* [Exercise]: Take the material below and retype it in full; pictures are left out.

====== Recorded data ======

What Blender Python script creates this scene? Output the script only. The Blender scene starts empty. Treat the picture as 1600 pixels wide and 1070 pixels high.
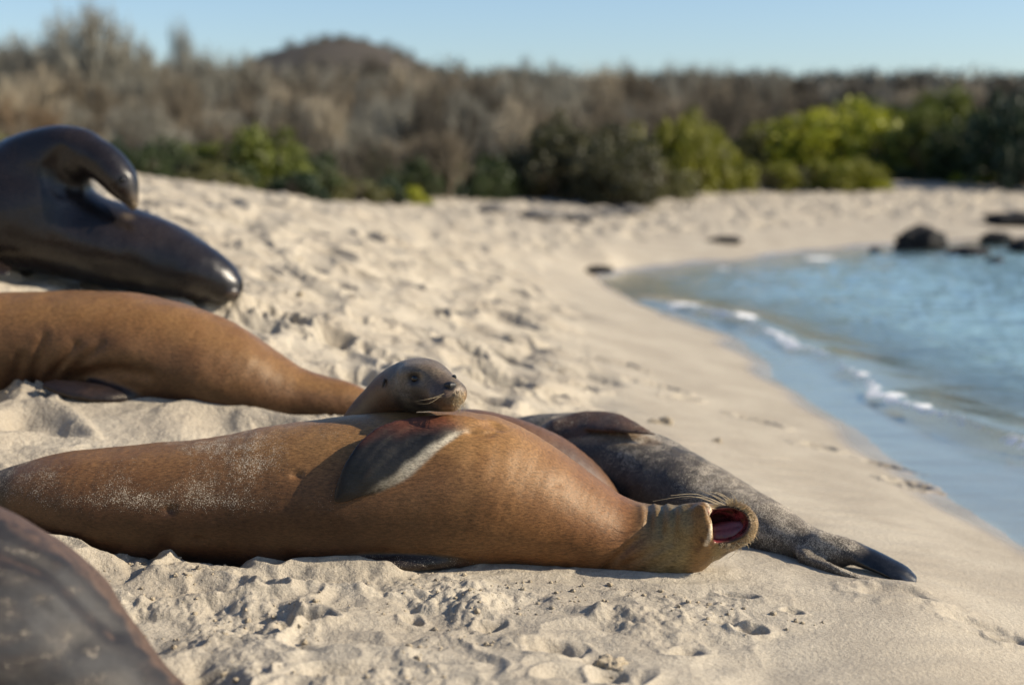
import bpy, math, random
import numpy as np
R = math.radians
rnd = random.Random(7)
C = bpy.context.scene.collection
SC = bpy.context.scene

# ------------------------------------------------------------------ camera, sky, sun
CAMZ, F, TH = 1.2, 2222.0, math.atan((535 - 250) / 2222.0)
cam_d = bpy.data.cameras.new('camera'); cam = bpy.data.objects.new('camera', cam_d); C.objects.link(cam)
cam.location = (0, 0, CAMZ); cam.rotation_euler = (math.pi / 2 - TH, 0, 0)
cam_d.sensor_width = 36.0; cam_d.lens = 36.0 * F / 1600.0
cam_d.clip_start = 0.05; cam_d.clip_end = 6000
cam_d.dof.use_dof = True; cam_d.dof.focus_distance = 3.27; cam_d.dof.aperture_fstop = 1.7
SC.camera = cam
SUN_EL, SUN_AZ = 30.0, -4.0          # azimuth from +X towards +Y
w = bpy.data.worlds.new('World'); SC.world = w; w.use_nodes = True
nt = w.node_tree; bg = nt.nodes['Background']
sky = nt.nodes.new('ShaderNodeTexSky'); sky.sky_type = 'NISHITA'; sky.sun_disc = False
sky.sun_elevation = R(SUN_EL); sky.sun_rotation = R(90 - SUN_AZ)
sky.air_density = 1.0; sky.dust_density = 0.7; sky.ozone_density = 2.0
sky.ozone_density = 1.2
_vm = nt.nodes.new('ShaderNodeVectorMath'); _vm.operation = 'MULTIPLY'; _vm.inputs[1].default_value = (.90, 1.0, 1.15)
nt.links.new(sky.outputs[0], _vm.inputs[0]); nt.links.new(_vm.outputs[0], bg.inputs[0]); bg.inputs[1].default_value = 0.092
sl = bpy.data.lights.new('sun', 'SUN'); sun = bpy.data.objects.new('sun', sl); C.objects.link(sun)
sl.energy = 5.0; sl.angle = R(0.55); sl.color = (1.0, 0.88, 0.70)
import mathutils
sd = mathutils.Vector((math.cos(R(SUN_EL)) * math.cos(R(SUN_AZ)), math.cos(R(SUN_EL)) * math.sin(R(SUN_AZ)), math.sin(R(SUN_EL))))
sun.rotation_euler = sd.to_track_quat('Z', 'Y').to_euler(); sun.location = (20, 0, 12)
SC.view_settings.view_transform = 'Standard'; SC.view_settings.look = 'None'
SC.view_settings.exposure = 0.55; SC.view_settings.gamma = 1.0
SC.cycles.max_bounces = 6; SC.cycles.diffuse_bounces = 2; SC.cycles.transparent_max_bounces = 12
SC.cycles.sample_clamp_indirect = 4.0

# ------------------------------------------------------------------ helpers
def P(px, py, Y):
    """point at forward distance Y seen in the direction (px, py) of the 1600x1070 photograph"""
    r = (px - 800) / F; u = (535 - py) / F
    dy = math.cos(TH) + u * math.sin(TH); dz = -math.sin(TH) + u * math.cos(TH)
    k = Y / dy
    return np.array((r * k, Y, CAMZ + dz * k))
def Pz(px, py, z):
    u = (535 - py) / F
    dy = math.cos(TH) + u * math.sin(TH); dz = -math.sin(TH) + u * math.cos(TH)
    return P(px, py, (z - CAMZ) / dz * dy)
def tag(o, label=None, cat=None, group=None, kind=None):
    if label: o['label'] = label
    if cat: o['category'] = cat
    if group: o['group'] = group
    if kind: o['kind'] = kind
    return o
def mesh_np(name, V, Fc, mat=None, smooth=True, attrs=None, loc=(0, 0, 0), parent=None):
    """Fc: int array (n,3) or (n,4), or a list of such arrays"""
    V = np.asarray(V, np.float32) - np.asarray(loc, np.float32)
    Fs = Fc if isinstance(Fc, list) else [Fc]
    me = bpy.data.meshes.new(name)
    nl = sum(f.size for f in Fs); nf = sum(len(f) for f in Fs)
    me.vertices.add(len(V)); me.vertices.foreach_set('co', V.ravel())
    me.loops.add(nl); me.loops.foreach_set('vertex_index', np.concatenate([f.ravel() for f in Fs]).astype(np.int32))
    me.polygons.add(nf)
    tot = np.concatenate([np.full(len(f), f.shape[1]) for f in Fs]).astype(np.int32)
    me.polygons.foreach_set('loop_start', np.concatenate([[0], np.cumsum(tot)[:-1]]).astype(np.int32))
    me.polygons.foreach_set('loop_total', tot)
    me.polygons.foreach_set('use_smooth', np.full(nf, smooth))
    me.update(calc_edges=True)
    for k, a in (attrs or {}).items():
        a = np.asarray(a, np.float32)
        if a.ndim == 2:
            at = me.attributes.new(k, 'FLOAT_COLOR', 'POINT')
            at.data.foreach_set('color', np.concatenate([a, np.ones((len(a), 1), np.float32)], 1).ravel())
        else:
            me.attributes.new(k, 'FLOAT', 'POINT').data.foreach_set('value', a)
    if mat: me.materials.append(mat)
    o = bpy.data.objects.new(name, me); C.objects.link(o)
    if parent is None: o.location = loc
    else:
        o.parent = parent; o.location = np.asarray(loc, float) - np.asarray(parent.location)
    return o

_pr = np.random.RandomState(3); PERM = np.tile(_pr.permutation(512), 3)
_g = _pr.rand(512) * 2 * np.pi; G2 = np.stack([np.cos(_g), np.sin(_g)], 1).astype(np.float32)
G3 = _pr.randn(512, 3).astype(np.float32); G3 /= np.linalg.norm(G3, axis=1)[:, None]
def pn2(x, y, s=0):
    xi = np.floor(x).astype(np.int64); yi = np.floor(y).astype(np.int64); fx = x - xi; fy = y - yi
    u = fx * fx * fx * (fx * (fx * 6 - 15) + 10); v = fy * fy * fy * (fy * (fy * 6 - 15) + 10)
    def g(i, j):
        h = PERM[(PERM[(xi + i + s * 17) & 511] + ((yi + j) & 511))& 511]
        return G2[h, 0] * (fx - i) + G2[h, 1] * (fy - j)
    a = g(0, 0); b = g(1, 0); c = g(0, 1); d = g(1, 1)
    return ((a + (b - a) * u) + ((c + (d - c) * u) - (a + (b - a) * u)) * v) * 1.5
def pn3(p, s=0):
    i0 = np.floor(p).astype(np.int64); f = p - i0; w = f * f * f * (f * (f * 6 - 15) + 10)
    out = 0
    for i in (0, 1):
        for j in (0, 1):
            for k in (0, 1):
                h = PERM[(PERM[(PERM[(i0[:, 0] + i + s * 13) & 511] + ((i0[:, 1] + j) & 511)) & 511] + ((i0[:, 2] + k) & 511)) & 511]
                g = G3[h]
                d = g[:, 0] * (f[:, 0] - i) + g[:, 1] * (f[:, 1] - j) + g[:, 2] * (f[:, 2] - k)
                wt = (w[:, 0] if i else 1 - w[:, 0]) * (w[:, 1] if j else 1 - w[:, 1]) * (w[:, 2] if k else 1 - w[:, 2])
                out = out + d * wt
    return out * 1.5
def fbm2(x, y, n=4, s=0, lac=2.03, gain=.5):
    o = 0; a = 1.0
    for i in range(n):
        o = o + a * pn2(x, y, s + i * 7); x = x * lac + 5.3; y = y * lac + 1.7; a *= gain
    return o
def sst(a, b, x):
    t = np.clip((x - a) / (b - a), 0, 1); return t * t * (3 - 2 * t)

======

* [Solution]:
What Blender Python script creates this scene? Output the script only. The Blender scene starts empty. Treat the picture as 1600 pixels wide and 1070 pixels high.
import bpy, math, random
import numpy as np
R = math.radians
rnd = random.Random(7)
C = bpy.context.scene.collection
SC = bpy.context.scene

# ------------------------------------------------------------------ camera, sky, sun
CAMZ, F, TH = 1.2, 2222.0, math.atan((535 - 250) / 2222.0)
cam_d = bpy.data.cameras.new('camera'); cam = bpy.data.objects.new('camera', cam_d); C.objects.link(cam)
cam.location = (0, 0, CAMZ); cam.rotation_euler = (math.pi / 2 - TH, 0, 0)
cam_d.sensor_width = 36.0; cam_d.lens = 36.0 * F / 1600.0
cam_d.clip_start = 0.05; cam_d.clip_end = 6000
cam_d.dof.use_dof = True; cam_d.dof.focus_distance = 3.27; cam_d.dof.aperture_fstop = 1.7
SC.camera = cam
SUN_EL, SUN_AZ = 30.0, -4.0          # azimuth from +X towards +Y
w = bpy.data.worlds.new('World'); SC.world = w; w.use_nodes = True
nt = w.node_tree; bg = nt.nodes['Background']
sky = nt.nodes.new('ShaderNodeTexSky'); sky.sky_type = 'NISHITA'; sky.sun_disc = False
sky.sun_elevation = R(SUN_EL); sky.sun_rotation = R(90 - SUN_AZ)
sky.air_density = 1.0; sky.dust_density = 0.7; sky.ozone_density = 2.0
sky.ozone_density = 1.2
_vm = nt.nodes.new('ShaderNodeVectorMath'); _vm.operation = 'MULTIPLY'; _vm.inputs[1].default_value = (.90, 1.0, 1.15)
nt.links.new(sky.outputs[0], _vm.inputs[0]); nt.links.new(_vm.outputs[0], bg.inputs[0]); bg.inputs[1].default_value = 0.092
sl = bpy.data.lights.new('sun', 'SUN'); sun = bpy.data.objects.new('sun', sl); C.objects.link(sun)
sl.energy = 5.0; sl.angle = R(0.55); sl.color = (1.0, 0.88, 0.70)
import mathutils
sd = mathutils.Vector((math.cos(R(SUN_EL)) * math.cos(R(SUN_AZ)), math.cos(R(SUN_EL)) * math.sin(R(SUN_AZ)), math.sin(R(SUN_EL))))
sun.rotation_euler = sd.to_track_quat('Z', 'Y').to_euler(); sun.location = (20, 0, 12)
SC.view_settings.view_transform = 'Standard'; SC.view_settings.look = 'None'
SC.view_settings.exposure = 0.55; SC.view_settings.gamma = 1.0
SC.cycles.max_bounces = 6; SC.cycles.diffuse_bounces = 2; SC.cycles.transparent_max_bounces = 12
SC.cycles.sample_clamp_indirect = 4.0

# ------------------------------------------------------------------ helpers
def P(px, py, Y):
    """point at forward distance Y seen in the direction (px, py) of the 1600x1070 photograph"""
    r = (px - 800) / F; u = (535 - py) / F
    dy = math.cos(TH) + u * math.sin(TH); dz = -math.sin(TH) + u * math.cos(TH)
    k = Y / dy
    return np.array((r * k, Y, CAMZ + dz * k))
def Pz(px, py, z):
    u = (535 - py) / F
    dy = math.cos(TH) + u * math.sin(TH); dz = -math.sin(TH) + u * math.cos(TH)
    return P(px, py, (z - CAMZ) / dz * dy)
def tag(o, label=None, cat=None, group=None, kind=None):
    if label: o['label'] = label
    if cat: o['category'] = cat
    if group: o['group'] = group
    if kind: o['kind'] = kind
    return o
def mesh_np(name, V, Fc, mat=None, smooth=True, attrs=None, loc=(0, 0, 0), parent=None):
    """Fc: int array (n,3) or (n,4), or a list of such arrays"""
    V = np.asarray(V, np.float32) - np.asarray(loc, np.float32)
    Fs = Fc if isinstance(Fc, list) else [Fc]
    me = bpy.data.meshes.new(name)
    nl = sum(f.size for f in Fs); nf = sum(len(f) for f in Fs)
    me.vertices.add(len(V)); me.vertices.foreach_set('co', V.ravel())
    me.loops.add(nl); me.loops.foreach_set('vertex_index', np.concatenate([f.ravel() for f in Fs]).astype(np.int32))
    me.polygons.add(nf)
    tot = np.concatenate([np.full(len(f), f.shape[1]) for f in Fs]).astype(np.int32)
    me.polygons.foreach_set('loop_start', np.concatenate([[0], np.cumsum(tot)[:-1]]).astype(np.int32))
    me.polygons.foreach_set('loop_total', tot)
    me.polygons.foreach_set('use_smooth', np.full(nf, smooth))
    me.update(calc_edges=True)
    for k, a in (attrs or {}).items():
        a = np.asarray(a, np.float32)
        if a.ndim == 2:
            at = me.attributes.new(k, 'FLOAT_COLOR', 'POINT')
            at.data.foreach_set('color', np.concatenate([a, np.ones((len(a), 1), np.float32)], 1).ravel())
        else:
            me.attributes.new(k, 'FLOAT', 'POINT').data.foreach_set('value', a)
    if mat: me.materials.append(mat)
    o = bpy.data.objects.new(name, me); C.objects.link(o)
    if parent is None: o.location = loc
    else:
        o.parent = parent; o.location = np.asarray(loc, float) - np.asarray(parent.location)
    return o

_pr = np.random.RandomState(3); PERM = np.tile(_pr.permutation(512), 3)
_g = _pr.rand(512) * 2 * np.pi; G2 = np.stack([np.cos(_g), np.sin(_g)], 1).astype(np.float32)
G3 = _pr.randn(512, 3).astype(np.float32); G3 /= np.linalg.norm(G3, axis=1)[:, None]
def pn2(x, y, s=0):
    xi = np.floor(x).astype(np.int64); yi = np.floor(y).astype(np.int64); fx = x - xi; fy = y - yi
    u = fx * fx * fx * (fx * (fx * 6 - 15) + 10); v = fy * fy * fy * (fy * (fy * 6 - 15) + 10)
    def g(i, j):
        h = PERM[(PERM[(xi + i + s * 17) & 511] + ((yi + j) & 511))& 511]
        return G2[h, 0] * (fx - i) + G2[h, 1] * (fy - j)
    a = g(0, 0); b = g(1, 0); c = g(0, 1); d = g(1, 1)
    return ((a + (b - a) * u) + ((c + (d - c) * u) - (a + (b - a) * u)) * v) * 1.5
def pn3(p, s=0):
    i0 = np.floor(p).astype(np.int64); f = p - i0; w = f * f * f * (f * (f * 6 - 15) + 10)
    out = 0
    for i in (0, 1):
        for j in (0, 1):
            for k in (0, 1):
                h = PERM[(PERM[(PERM[(i0[:, 0] + i + s * 13) & 511] + ((i0[:, 1] + j) & 511)) & 511] + ((i0[:, 2] + k) & 511)) & 511]
                g = G3[h]
                d = g[:, 0] * (f[:, 0] - i) + g[:, 1] * (f[:, 1] - j) + g[:, 2] * (f[:, 2] - k)
                wt = (w[:, 0] if i else 1 - w[:, 0]) * (w[:, 1] if j else 1 - w[:, 1]) * (w[:, 2] if k else 1 - w[:, 2])
                out = out + d * wt
    return out * 1.5
def fbm2(x, y, n=4, s=0, lac=2.03, gain=.5):
    o = 0; a = 1.0
    for i in range(n):
        o = o + a * pn2(x, y, s + i * 7); x = x * lac + 5.3; y = y * lac + 1.7; a *= gain
    return o
def sst(a, b, x):
    t = np.clip((x - a) / (b - a), 0, 1); return t * t * (3 - 2 * t)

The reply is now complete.